* PROBLEM:
Copy out all of the material, matching it word for word.

--- Begin ---

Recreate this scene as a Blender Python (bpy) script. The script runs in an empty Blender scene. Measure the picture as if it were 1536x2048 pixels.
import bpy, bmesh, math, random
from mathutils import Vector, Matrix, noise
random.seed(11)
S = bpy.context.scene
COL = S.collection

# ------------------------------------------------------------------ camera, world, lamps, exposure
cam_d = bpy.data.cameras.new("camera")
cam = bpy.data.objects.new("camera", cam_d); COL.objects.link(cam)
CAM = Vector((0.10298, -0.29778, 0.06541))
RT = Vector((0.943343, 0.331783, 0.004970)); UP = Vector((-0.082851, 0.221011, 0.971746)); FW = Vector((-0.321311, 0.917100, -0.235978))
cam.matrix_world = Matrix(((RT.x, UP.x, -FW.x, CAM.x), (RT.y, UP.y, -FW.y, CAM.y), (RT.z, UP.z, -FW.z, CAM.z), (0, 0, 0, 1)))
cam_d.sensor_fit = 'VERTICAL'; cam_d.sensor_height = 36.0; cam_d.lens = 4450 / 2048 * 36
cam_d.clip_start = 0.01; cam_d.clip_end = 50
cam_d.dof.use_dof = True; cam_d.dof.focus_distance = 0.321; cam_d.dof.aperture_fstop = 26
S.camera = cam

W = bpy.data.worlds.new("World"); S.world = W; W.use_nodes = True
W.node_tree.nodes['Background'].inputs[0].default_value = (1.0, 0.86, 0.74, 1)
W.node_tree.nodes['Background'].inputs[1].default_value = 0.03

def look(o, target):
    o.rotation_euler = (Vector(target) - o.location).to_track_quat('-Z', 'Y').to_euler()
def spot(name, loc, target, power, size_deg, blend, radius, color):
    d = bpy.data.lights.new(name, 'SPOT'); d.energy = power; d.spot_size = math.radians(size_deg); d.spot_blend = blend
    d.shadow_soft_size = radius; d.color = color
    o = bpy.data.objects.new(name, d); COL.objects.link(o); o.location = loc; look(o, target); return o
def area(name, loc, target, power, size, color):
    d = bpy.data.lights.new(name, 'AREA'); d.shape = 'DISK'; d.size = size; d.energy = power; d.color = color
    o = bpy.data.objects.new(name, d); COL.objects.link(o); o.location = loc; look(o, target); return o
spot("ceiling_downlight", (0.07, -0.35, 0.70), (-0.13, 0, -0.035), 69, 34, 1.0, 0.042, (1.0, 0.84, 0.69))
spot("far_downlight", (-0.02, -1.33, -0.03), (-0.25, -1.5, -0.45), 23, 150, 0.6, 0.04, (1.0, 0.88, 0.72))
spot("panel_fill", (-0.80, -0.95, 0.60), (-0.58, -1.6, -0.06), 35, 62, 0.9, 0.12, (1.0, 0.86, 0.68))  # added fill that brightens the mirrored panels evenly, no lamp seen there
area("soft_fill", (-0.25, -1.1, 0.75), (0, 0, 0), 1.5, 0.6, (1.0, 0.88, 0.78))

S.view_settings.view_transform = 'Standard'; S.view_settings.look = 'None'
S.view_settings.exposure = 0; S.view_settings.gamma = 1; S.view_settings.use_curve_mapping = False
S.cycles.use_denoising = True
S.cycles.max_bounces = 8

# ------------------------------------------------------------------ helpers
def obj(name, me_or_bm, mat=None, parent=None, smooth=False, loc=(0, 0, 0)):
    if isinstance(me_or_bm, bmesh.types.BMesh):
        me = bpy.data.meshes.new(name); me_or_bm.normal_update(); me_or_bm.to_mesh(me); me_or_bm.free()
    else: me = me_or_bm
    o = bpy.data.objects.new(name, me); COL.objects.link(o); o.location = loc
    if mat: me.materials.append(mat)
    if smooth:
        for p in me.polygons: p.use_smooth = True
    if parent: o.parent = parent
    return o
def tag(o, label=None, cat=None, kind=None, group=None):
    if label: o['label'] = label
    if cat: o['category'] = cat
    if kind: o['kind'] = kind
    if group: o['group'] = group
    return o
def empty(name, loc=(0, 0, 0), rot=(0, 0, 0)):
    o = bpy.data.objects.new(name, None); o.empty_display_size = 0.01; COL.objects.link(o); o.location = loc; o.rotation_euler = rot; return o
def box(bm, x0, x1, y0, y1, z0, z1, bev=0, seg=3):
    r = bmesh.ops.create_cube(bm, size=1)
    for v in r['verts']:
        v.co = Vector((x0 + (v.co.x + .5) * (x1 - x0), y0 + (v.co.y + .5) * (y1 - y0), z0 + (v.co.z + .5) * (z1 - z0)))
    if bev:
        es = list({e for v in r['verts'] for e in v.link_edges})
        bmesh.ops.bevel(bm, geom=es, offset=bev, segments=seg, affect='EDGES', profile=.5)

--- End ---

* TASK SOLUTION:
Recreate this scene as a Blender Python (bpy) script. The script runs in an empty Blender scene. Measure the picture as if it were 1536x2048 pixels.
import bpy, bmesh, math, random
from mathutils import Vector, Matrix, noise
random.seed(11)
S = bpy.context.scene
COL = S.collection

# ------------------------------------------------------------------ camera, world, lamps, exposure
cam_d = bpy.data.cameras.new("camera")
cam = bpy.data.objects.new("camera", cam_d); COL.objects.link(cam)
CAM = Vector((0.10298, -0.29778, 0.06541))
RT = Vector((0.943343, 0.331783, 0.004970)); UP = Vector((-0.082851, 0.221011, 0.971746)); FW = Vector((-0.321311, 0.917100, -0.235978))
cam.matrix_world = Matrix(((RT.x, UP.x, -FW.x, CAM.x), (RT.y, UP.y, -FW.y, CAM.y), (RT.z, UP.z, -FW.z, CAM.z), (0, 0, 0, 1)))
cam_d.sensor_fit = 'VERTICAL'; cam_d.sensor_height = 36.0; cam_d.lens = 4450 / 2048 * 36
cam_d.clip_start = 0.01; cam_d.clip_end = 50
cam_d.dof.use_dof = True; cam_d.dof.focus_distance = 0.321; cam_d.dof.aperture_fstop = 26
S.camera = cam

W = bpy.data.worlds.new("World"); S.world = W; W.use_nodes = True
W.node_tree.nodes['Background'].inputs[0].default_value = (1.0, 0.86, 0.74, 1)
W.node_tree.nodes['Background'].inputs[1].default_value = 0.03

def look(o, target):
    o.rotation_euler = (Vector(target) - o.location).to_track_quat('-Z', 'Y').to_euler()
def spot(name, loc, target, power, size_deg, blend, radius, color):
    d = bpy.data.lights.new(name, 'SPOT'); d.energy = power; d.spot_size = math.radians(size_deg); d.spot_blend = blend
    d.shadow_soft_size = radius; d.color = color
    o = bpy.data.objects.new(name, d); COL.objects.link(o); o.location = loc; look(o, target); return o
def area(name, loc, target, power, size, color):
    d = bpy.data.lights.new(name, 'AREA'); d.shape = 'DISK'; d.size = size; d.energy = power; d.color = color
    o = bpy.data.objects.new(name, d); COL.objects.link(o); o.location = loc; look(o, target); return o
spot("ceiling_downlight", (0.07, -0.35, 0.70), (-0.13, 0, -0.035), 69, 34, 1.0, 0.042, (1.0, 0.84, 0.69))
spot("far_downlight", (-0.02, -1.33, -0.03), (-0.25, -1.5, -0.45), 23, 150, 0.6, 0.04, (1.0, 0.88, 0.72))
spot("panel_fill", (-0.80, -0.95, 0.60), (-0.58, -1.6, -0.06), 35, 62, 0.9, 0.12, (1.0, 0.86, 0.68))  # added fill that brightens the mirrored panels evenly, no lamp seen there
area("soft_fill", (-0.25, -1.1, 0.75), (0, 0, 0), 1.5, 0.6, (1.0, 0.88, 0.78))

S.view_settings.view_transform = 'Standard'; S.view_settings.look = 'None'
S.view_settings.exposure = 0; S.view_settings.gamma = 1; S.view_settings.use_curve_mapping = False
S.cycles.use_denoising = True
S.cycles.max_bounces = 8

# ------------------------------------------------------------------ helpers
def obj(name, me_or_bm, mat=None, parent=None, smooth=False, loc=(0, 0, 0)):
    if isinstance(me_or_bm, bmesh.types.BMesh):
        me = bpy.data.meshes.new(name); me_or_bm.normal_update(); me_or_bm.to_mesh(me); me_or_bm.free()
    else: me = me_or_bm
    o = bpy.data.objects.new(name, me); COL.objects.link(o); o.location = loc
    if mat: me.materials.append(mat)
    if smooth:
        for p in me.polygons: p.use_smooth = True
    if parent: o.parent = parent
    return o
def tag(o, label=None, cat=None, kind=None, group=None):
    if label: o['label'] = label
    if cat: o['category'] = cat
    if kind: o['kind'] = kind
    if group: o['group'] = group
    return o
def empty(name, loc=(0, 0, 0), rot=(0, 0, 0)):
    o = bpy.data.objects.new(name, None); o.empty_display_size = 0.01; COL.objects.link(o); o.location = loc; o.rotation_euler = rot; return o
def box(bm, x0, x1, y0, y1, z0, z1, bev=0, seg=3):
    r = bmesh.ops.create_cube(bm, size=1)
    for v in r['verts']:
        v.co = Vector((x0 + (v.co.x + .5) * (x1 - x0), y0 + (v.co.y + .5) * (y1 - y0), z0 + (v.co.z + .5) * (z1 - z0)))
    if bev:
        es = list({e for v in r['verts'] for e in v.link_edges})
        bmesh.ops.bevel(bm, geom=es, offset=bev, segments=seg, affect='EDGES', profile=.5)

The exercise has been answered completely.